» Directions: Include the line containing "ZBB = 0.066" and all lines before it, repeated exactly from the listing below, without pictures.

··········

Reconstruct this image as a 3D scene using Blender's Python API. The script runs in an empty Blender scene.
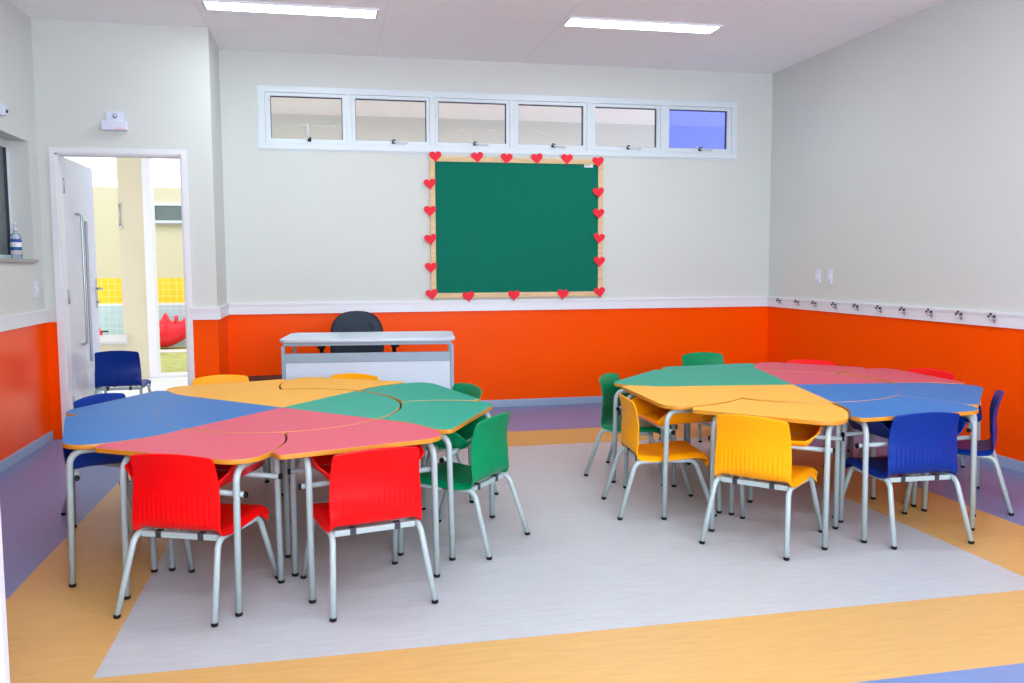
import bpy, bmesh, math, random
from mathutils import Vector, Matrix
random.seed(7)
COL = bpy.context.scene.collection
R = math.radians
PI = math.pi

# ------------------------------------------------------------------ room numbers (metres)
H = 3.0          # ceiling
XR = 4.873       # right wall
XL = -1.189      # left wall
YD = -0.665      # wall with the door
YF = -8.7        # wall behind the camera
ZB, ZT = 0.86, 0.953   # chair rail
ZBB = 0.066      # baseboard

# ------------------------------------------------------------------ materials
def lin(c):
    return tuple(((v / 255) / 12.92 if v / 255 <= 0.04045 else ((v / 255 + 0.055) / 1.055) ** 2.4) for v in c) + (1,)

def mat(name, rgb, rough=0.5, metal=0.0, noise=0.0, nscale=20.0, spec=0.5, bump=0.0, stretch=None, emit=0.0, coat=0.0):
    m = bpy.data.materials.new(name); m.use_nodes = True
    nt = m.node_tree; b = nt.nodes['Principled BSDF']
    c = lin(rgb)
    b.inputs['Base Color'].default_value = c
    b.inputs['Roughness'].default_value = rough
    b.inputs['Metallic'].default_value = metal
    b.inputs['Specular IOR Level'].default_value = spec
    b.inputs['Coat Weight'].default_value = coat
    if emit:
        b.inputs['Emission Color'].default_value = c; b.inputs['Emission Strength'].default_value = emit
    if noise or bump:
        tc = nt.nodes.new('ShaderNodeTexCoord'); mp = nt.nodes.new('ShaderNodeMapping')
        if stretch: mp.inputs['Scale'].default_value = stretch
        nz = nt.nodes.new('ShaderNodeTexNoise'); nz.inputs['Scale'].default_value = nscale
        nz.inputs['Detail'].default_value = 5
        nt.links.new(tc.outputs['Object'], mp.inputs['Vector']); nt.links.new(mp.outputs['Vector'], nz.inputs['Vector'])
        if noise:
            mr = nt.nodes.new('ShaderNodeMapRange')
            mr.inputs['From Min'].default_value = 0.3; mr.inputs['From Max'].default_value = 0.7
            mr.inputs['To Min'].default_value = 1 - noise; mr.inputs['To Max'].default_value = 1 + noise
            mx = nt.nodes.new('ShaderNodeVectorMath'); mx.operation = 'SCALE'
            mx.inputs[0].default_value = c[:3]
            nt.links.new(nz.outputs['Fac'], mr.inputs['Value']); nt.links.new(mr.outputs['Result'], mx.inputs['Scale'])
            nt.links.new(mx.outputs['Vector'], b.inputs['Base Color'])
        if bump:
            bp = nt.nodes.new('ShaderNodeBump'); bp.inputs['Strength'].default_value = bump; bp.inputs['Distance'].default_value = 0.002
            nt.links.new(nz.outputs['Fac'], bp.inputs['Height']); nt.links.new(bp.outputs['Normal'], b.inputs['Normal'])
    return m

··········

» Problem solution:
Reconstruct this image as a 3D scene using Blender's Python API. The script runs in an empty Blender scene.
import bpy, bmesh, math, random
from mathutils import Vector, Matrix
random.seed(7)
COL = bpy.context.scene.collection
R = math.radians
PI = math.pi

# ------------------------------------------------------------------ room numbers (metres)
H = 3.0          # ceiling
XR = 4.873       # right wall
XL = -1.189      # left wall
YD = -0.665      # wall with the door
YF = -8.7        # wall behind the camera
ZB, ZT = 0.86, 0.953   # chair rail
ZBB = 0.066      # baseboard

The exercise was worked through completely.